#### Exercise goal
Extract the lines of the material below, beginning with the first and ending with the line that holds "b = B('water_pipe');". Skip every picture.
——
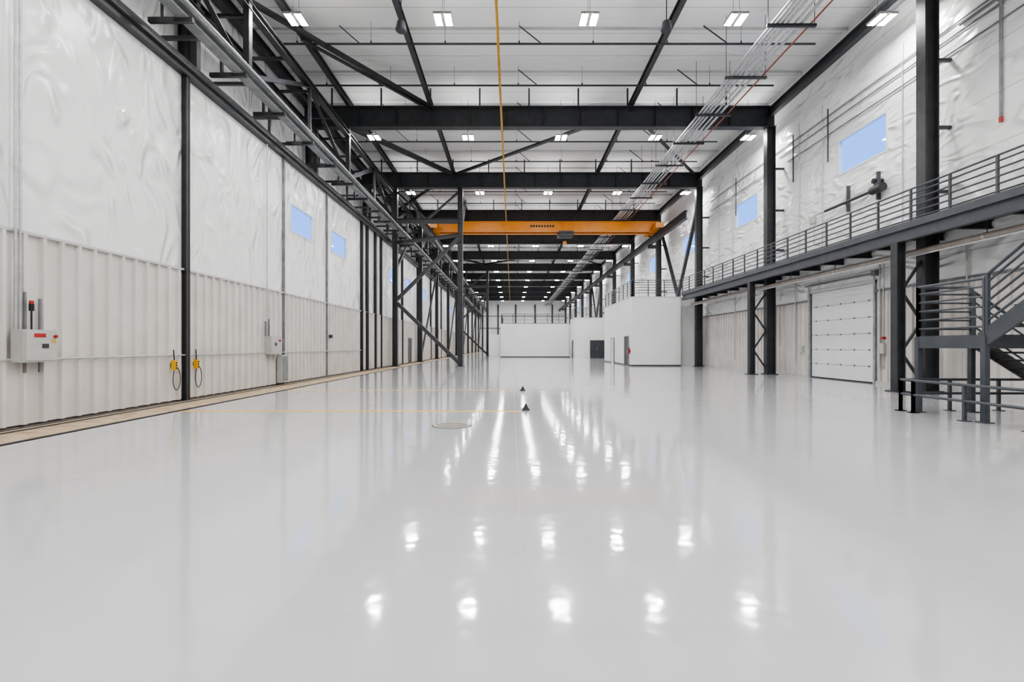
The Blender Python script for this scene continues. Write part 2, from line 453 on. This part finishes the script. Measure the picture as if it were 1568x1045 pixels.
b = B('mezzanine_railing'); railing(b, [(MX-.04, 3), (MX-.04, 35.9)], STEELG, MZ); b.done()
for n in (-1, 0, 1):
    y = fr(n); b = B('mezzanine_column')
    b.ibeam((MX, y, 0), (MX, y, MZ-.48), .28, .28, STEEL, .03, up=(1, 0, 0)); b.box(MX-.25, MX+.25, y-.25, y+.25, 0, .03, STEEL)
    z = .3; s = 0
    while z < 4.2:
        xs = (MX+.1, 13.4) if s else (13.4, MX+.1)
        b.bar((xs[0], y, z), (xs[1], y, z+1.0), .07, .07, STEEL); z += 1.0; s = 1-s
    b.done()
b = B('insulated_pipe'); b.tube((13.3, 3, 4.6), (13.3, 35.9, 4.6), .085, TAN, 12)
y = 4
while y < 35: b.tube((13.3, y, 4.68), (13.3, y, MZ-.09), .012, STEEL, 5); b.tube((13.3, y, 4.6), (13.3, y+.1, 4.6), .1, GALV, 12); y += 3.2
b.done()
b = B('water_pipe'); b.tube((13.0, 3, 4.42), (13.0, 35.9, 4.42), .03, GALV, 8); b.done()

# ------------------------------------------------------------------ office boxes
b = B('office_block')
OX, OY0, OY1, OZ = 8.85, 36, 46.5, 5.1
b.box(OX, 12.5, OY0, OY1, 0, OZ, DRYW); b.box(12.5, XR-.11, OY0+.9, OY1, 0, OZ, DRYW)
b.box(OX-.02, 12.52, OY0-.02, OY1+.02, OZ, OZ+.06, PURLW); b.box(12.52, XR-.11, OY0+.8, OY1, OZ, OZ+.06, PURLW)
b.box(OX-.015, 12.515, OY0-.015, OY0, 0, .1, STEELG); b.box(OX-.015, OX, OY0, OY1, 0, .1, STEELG)
b.done()
b = B('office_roof_railing'); railing(b, [(12.5, OY0+.08), (OX+.08, OY0+.08), (OX+.08, OY1-.1)], STEELG, OZ+.18); b.done()
b = B('office_block'); b.box(7.65, XR-.11, 59, 63.8, 0, 4.9, DRYW); b.box(7.62, XR-.11, 58.97, 63.8, 4.9, 4.96, PURLW); b.done()
b = B('office_roof_railing'); railing(b, [(XR-.3, 59.1), (7.75, 59.1), (7.75, 63.7)], STEELG, 5.08); b.done()
b = B('office_block'); b.box(-1.5, XR-.11, 64, 76, 0, 4.45, DRYW); b.box(-3.0, -1.5, 64.5, 70, 0, 3.0, DRYW); b.box(-1.53, XR-.11, 63.97, 76, 4.45, 4.51, STEELG)
b.box(-1.5, 7.6, 63.98, 64, 0, .12, STEELG); b.done()
b = B('office_roof_railing'); railing(b, [(7.7, 64.1), (-1.4, 64.1), (-1.4, 75.9)], STEELG, 4.63); b.done()
def door_x(n, x, y0, y1, h, m, s=-1):
    b = B('door_%d' % n); b.box(x, x+.05*s, y0, y1, 0, h, m)
    b.box(x, x+.08*s, y0-.06, y0, 0, h+.06, STEELL); b.box(x, x+.08*s, y1, y1+.06, 0, h+.06, STEELL); b.box(x, x+.08*s, y0, y1, h, h+.06, STEELL)
    b.tube((x+.05*s, y0+.1, 1.05), (x+.11*s, y0+.1, 1.05), .02, GALV); b.tube((x+.11*s, y0+.1, 1.05), (x+.11*s, y0+.24, 1.05), .015, GALV); b.done()
def door_y(n, y, x0, x1, h, m):
    b = B('door_%d' % n); xm = (x0+x1)/2
    b.box(x0, xm-.01, y-.05, y, 0, h, m); b.box(xm+.01, x1, y-.05, y, 0, h, m)
    b.box(x0-.06, x0, y-.08, y, 0, h+.06, STEELL); b.box(x1, x1+.06, y-.08, y, 0, h+.06, STEELL); b.box(x0, x1, y-.08, y, h, h+.06, STEELL)
    b.tube((xm-.1, y-.1, 1.0), (xm-.1, y-.1, 1.3), .015, GALV); b.done()
door_x(2, OX-.016, 36.8, 37.9, 2.2, DARKDOOR); door_x(3, OX-.016, 42.0, 43, 2.15, DOORW)
door_y(4, 59, 9.5, 11.3, 2.15, DARKDOOR); door_x(5, 7.65, 60.6, 61.6, 2.15, DARKDOOR)
door_x(6, XL+.09, 42.2, 43.2, 2.15, DARKDOOR, 1); door_x(7, XL+.09, 47.6, 48.6, 2.15, DARKDOOR, 1)
b = B('fire_extinguisher'); b.tube((OX-.1, 36.35, .9), (OX-.1, 36.35, 1.3), .07, RED, 12); b.tube((OX-.1, 36.35, 1.3), (OX-.1, 36.35, 1.4), .03, BLACK)
b.box(OX-.05, OX-.001, 36.3, 36.4, 1.0, 1.2, STEEL); b.done()

# ------------------------------------------------------------------ stair
b = B('steel_staircase')
LX0, LX1, LY0, LY1, LZ = 9.2, 10.4, 9.45, 11.0, 1.72
b.box(LX0, LX1, LY0, LY1, LZ-.04, LZ, STEELG)
for x in (LX0, LX1): b.bar((x, LY0, LZ-.14), (x, LY1, LZ-.14), .07, .26, STEELG)
for y in (LY0, LY1): b.bar((LX0-.03, y, LZ-.14), (LX1+.03, y, LZ-.14), .07, .26, STEELG)
for x, y in ((LX0, LY0), (LX0, LY1), (LX1, LY1), (LX1, LY0)):
    b.bar((x, y, 0), (x, y, LZ-.02), .1, .1, STEELG); b.box(x-.1, x+.1, y-.1, y+.1, 0, .02, STEELG)
n = 20; rise = (MZ-LZ)/n; run = .265
for i in range(1, n):
    b.box(LX0+.04, LX1-.04, LY0-i*run, LY0-(i-1)*run+.02, LZ+i*rise-.04, LZ+i*rise, STEELG)
ye = LY0 - n*run
for x in (LX0, LX1): b.bar((x, LY0+.05, LZ-.1), (x, ye, MZ-.1), .05, .3, STEELG)
b.box(LX0, MX-.12, ye-1.2, ye, MZ-.06, MZ, STEELG)
for x, y in ((LX0, ye), (LX0, ye-1.2)): b.bar((x, y, 0), (x, y, MZ), .12, .12, STEELG)
n2 = 10; r2 = LZ/n2
for i in range(1, n2):
    b.box(LX1+(i-1)*.24-.02, LX1+i*.24, LY0+.1, LY1-.1, LZ-i*r2-.04, LZ-i*r2, STEEL)
for y in (LY0+.08, LY1-.08): b.bar((LX1, y, LZ-.12), (LX1+.24*n2, y, 0.1), .05, .28, STEEL, up=(0, 0, 1))
railing(b, [(LX0, LY0, LZ), (LX0, LY1, LZ), (LX1, LY1, LZ)], STEELG, LZ, 1.1, 5, 1.6, .035, .022)
railing(b, [(LX0, LY0-.05, LZ+.12), (LX0, ye, MZ+.1)], STEELG, 0, 1.05, 5, 1.3, .035, .022)
railing(b, [(LX1, LY0-.05, LZ+.12), (LX1, ye, MZ+.1)], STEELG, 0, 1.05, 5, 1.3, .035, .022)
railing(b, [(LX1, LY1-.05, LZ), (LX1+.24*n2, LY1-.05, .1)], STEELG, 0, 1.0, 3, 1.3, .035, .02)
railing(b, [(LX0, ye, MZ), (LX0, ye-1.2, MZ), (MX-.2, ye-1.2, MZ)], STEELG, 0, 1.1, 5, 1.4, .035, .022)
b.done()
b = B('guard_rail')
pts = [(9.0, 7.2), (9.0, 10.9), (9.0, 11.25), (12.4, 11.25)]
for (a, c) in zip(pts[:-1], pts[1:]):
    for z in (.72, .4): b.tube((*a, z), (*c, z), .03, STEELG)
    ln = math.dist(a, c); k = max(1, round(ln/1.24))
    for i in range(k+1):
        x = a[0]+(c[0]-a[0])*i/k; y = a[1]+(c[1]-a[1])*i/k
        b.bar((x, y, 0), (x, y, .73), .055, .055, STEELG); b.box(x-.08, x+.08, y-.08, y+.08, 0, .015, STEELG)
b.done()

# ------------------------------------------------------------------ floor items
b = B('manhole_cover'); b.cone((-1.13, 9.15, 0), .38, .37, .008, STEELG, 40); b.cone((-1.13, 9.15, .008), .345, .345, .004, BOXG, 40)
b.cone((-1.13, 9.15, .012), .30, .30, .003, STEELL, 40)
for i in range(-3, 4):
    w = math.sqrt(.28**2 - (i*.08)**2); b.box(-1.13-w, -1.13+w, 9.15+i*.08-.018, 9.15+i*.08+.018, .015, .021, TAN)
b.done()
for x, y in ((.32, 11.3), (.36, 16.2)):
    b = B('floor_anchor_cap'); b.cone((x, y, 0), .1, .1, .02, STEELG); b.cone((x, y, .02), .09, .05, .06, BLACK); b.cone((x, y, .08), .045, .02, .07, BLACK); b.done()

# ------------------------------------------------------------------ left wall equipment
b = B('hangar_control_panel')
b.box(XL+.1, XL+.33, 8.72, 9.36, 1.2, 1.8, BOXG); b.box(XL+.33, XL+.35, 8.75, 9.33, 1.23, 1.77, BOXG)
b.box(XL+.35, XL+.355, 8.9, 9.12, 1.66, 1.73, RED)
b.tube((XL+.34, 9.3, 1.68), (XL+.39, 9.3, 1.68), .03, RED); b.box(XL+.35, XL+.365, 9.24, 9.31, 1.57, 1.62, YELLOW)
b.box(XL+.35, XL+.365, 9.05, 9.17, 1.46, 1.54, STEEL)
b.box(XL+.086, XL+.12, 8.95, 8.99, 1.0, 2.5, STEELL); b.box(XL+.086, XL+.12, 9.24, 9.28, 1.0, 2.4, STEELL)
b.tube((XL+.18, 9.02, 2.15), (XL+.18, 9.02, 2.28), .04, BLACK); b.tube((XL+.18, 9.02, 2.28), (XL+.18, 9.02, 2.34), .035, RED); b.tube((XL+.18, 9.02, 1.8), (XL+.18, 9.02, 2.16), .015, BLACK)
for y in (8.78, 8.86): b.tube((XL+.13, y, 1.8), (XL+.13, y, 8.9), .022, GALV)
b.done()
b = B('hangar_control_panel')
b.box(XL+.1, XL+.33, 17.7, 18.5, 1.2, 1.85, BOXG); b.box(XL+.33, XL+.34, 17.75, 18.45, 1.25, 1.8, BOXG)
b.tube((XL+.34, 18.3, 1.7), (XL+.39, 18.3, 1.7), .04, RED); b.box(XL+.34, XL+.35, 17.95, 18.1, 1.5, 1.62, STEEL)
b.box(XL+.1, XL+.3, 18.6, 19.1, 0.1, 1.15, BOXG); b.box(XL+.3, XL+.31, 18.63, 19.07, .15, 1.1, STEELL)
b.tube((XL+.13, 17.8, 1.85), (XL+.13, 17.8, 8.9), .025, GALV); b.box(XL+.09, XL+.13, 17.95, 18.0, 1.85, 2.5, STEELL); b.box(XL+.09, XL+.13, 17.7, 17.74, 1.85, 2.4, STEELL)
b.done()
for y in (12.85, 13.75):
    b = B('pendant_controller')
    b.box(XL+.12, XL+.22, y-.05, y+.05, .86, 1.12, YELLOW)
    for z in (.91, .98, 1.05): b.tube((XL+.22, y, z), (XL+.24, y, z), .02, BLACK)
    b.tube((XL+.17, y, 1.12), (XL+.15, y, 1.4), .015, BLACK); b.box(XL+.086, XL+.12, y-.03, y+.03, .93, 1.05, STEEL)
    pts = [(XL+.15, y + .14*math.sin(t)+.12, .62 + .3*math.cos(t)) for t in [i*math.pi/8 for i in range(17)]]
    b.path(pts, .011, BLACK, 6); b.done()
b = B('latch_handle'); b.box(XL+.09, XL+.14, 23.9, 24.3, 1.9, 2.05, BLACK); b.box(XL+.14, XL+.17, 24.0, 24.1, 1.93, 2.02, STEEL); b.done()
# ------------------------------------------------------------------ right wall equipment
b = B('electrical_conduit')
for z, y0, y1 in ((11.9, 13.5, 35), (11.55, 13.5, 26), (11.05, 13, 25.2), (11.2, 27, 35)):
    b.tube((XR-.05, y0, z), (XR-.05, y1, z), .026, STEELL, 6)
for y in (17.8, 22.4, 24.2, 27.0, 31.5, 33.6): b.tube((XR-.05, y, MZ), (XR-.05, y, 12.6), .022, GALV, 6)
for y in (16.9, 21.9, 24.6, 26.9, 30.9):
    b.box(XR-.12, XR-.077, y, y+.05, 9.8, 12.2, STEEL)
b.done()
b = B('electrical_conduit'); b.path([(XR-.06, 14.2, 11.6), (XR-.06, 14.2, 8.2)], .04, STEELL); b.path([(XR-.06, 14.2, 11.6), (XR-.06, 14.35, 11.75), (XR-.06, 15.5, 11.75)], .04, STEELL)
b.tube((XR-.06, 14.2, 8.05), (XR-.06, 14.2, 8.2), .05, RED); b.done()
b = B('electrical_conduit')
for y in (15.2, 18.6, 18.8, 24.4, 29, 31): b.tube((XR-.12, y, .6), (XR-.12, y, 4.7), .03, GALV, 6)
b.box(XR-.22, XR-.09, 18.5, 18.75, 1.2, 1.6, BOXG); b.box(XR-.2, XR-.09, 18.52, 18.62, 1.75, 1.85, RED); b.box(XR-.2, XR-.09, 23.7, 23.9, 1.2, 1.5, BOXG); b.done()
b = B('motorised_valve')
b.tube((XR-.3, 18.6, 7.55), (XR-.3, 21.8, 7.55), .06, STEEL, 10); b.tube((XR-.3, 18.4, 7.55), (XR-.3, 18.95, 7.55), .17, STEEL, 14)
b.tube((XR-.3, 18.7, 7.6), (XR-.3, 18.7, 7.95), .12, STEELG, 12); b.tube((XR-.46, 18.7, 7.85), (XR-.1, 18.7, 7.85), .1, BLACK, 12)
for y in (18.9, 20.6): b.box(XR-.15, XR-.001, y, y+.06, 7.2, 8.3, STEELG); b.box(XR-.3, XR-.15, y, y+.06, 7.5, 7.6, STEELG)
b.path([(XR-.3, 21.8, 7.55), (XR-.3, 22.6, 7.55), (XR-.3, 22.6, 6.2), (XR-.05, 22.6, 6.2)], .035, GALV)
b.box(XR-.16, XR-.01, 22.9, 23.2, 7.3, 7.6, BOXG)
b.done()

b = B('far_end_framing')
for x in (-8, -3.8, 1, 6.3, 11): b.box(x-.2, x+.2, Y1-.3, Y1-.002, 0, 12.8, STEEL)
for z in (6.2, 9.5): b.box(-8.9, XR-.1, Y1-.15, Y1-.003, z, z+.25, STEELL)
b.done()

# ------------------------------------------------------------------ world, camera
w = D.worlds.new('sky'); S.world = w; w.use_nodes = True
bg = w.node_tree.nodes['Background']; bg.inputs[0].default_value = (.17, .38, 1.0, 1); bg.inputs[1].default_value = .8
cam = D.cameras.new('camera'); co = D.objects.new('camera', cam); S.collection.objects.link(co); S.camera = co
cam.sensor_width = 36; cam.lens = 36*744/1568; cam.shift_y = 7.5/1568; cam.clip_end = 500
co.location = (0, 0, 1.5); co.rotation_euler = (math.pi/2, 0, 0)
S.view_settings.view_transform = 'AgX'
S.view_settings.look = 'AgX - Medium High Contrast'
S.view_settings.exposure = 1.45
——
#### Result of the exercise
The Blender Python script for this scene continues. Write part 2, from line 453 on. This part finishes the script. Measure the picture as if it were 1568x1045 pixels.
b = B('mezzanine_railing'); railing(b, [(MX-.04, 3), (MX-.04, 35.9)], STEELG, MZ); b.done()
for n in (-1, 0, 1):
    y = fr(n); b = B('mezzanine_column')
    b.ibeam((MX, y, 0), (MX, y, MZ-.48), .28, .28, STEEL, .03, up=(1, 0, 0)); b.box(MX-.25, MX+.25, y-.25, y+.25, 0, .03, STEEL)
    z = .3; s = 0
    while z < 4.2:
        xs = (MX+.1, 13.4) if s else (13.4, MX+.1)
        b.bar((xs[0], y, z), (xs[1], y, z+1.0), .07, .07, STEEL); z += 1.0; s = 1-s
    b.done()
b = B('insulated_pipe'); b.tube((13.3, 3, 4.6), (13.3, 35.9, 4.6), .085, TAN, 12)
y = 4
while y < 35: b.tube((13.3, y, 4.68), (13.3, y, MZ-.09), .012, STEEL, 5); b.tube((13.3, y, 4.6), (13.3, y+.1, 4.6), .1, GALV, 12); y += 3.2
b.done()
b = B('water_pipe'); b.tube((13.0, 3, 4.42), (13.0, 35.9, 4.42), .03, GALV, 8); b.done()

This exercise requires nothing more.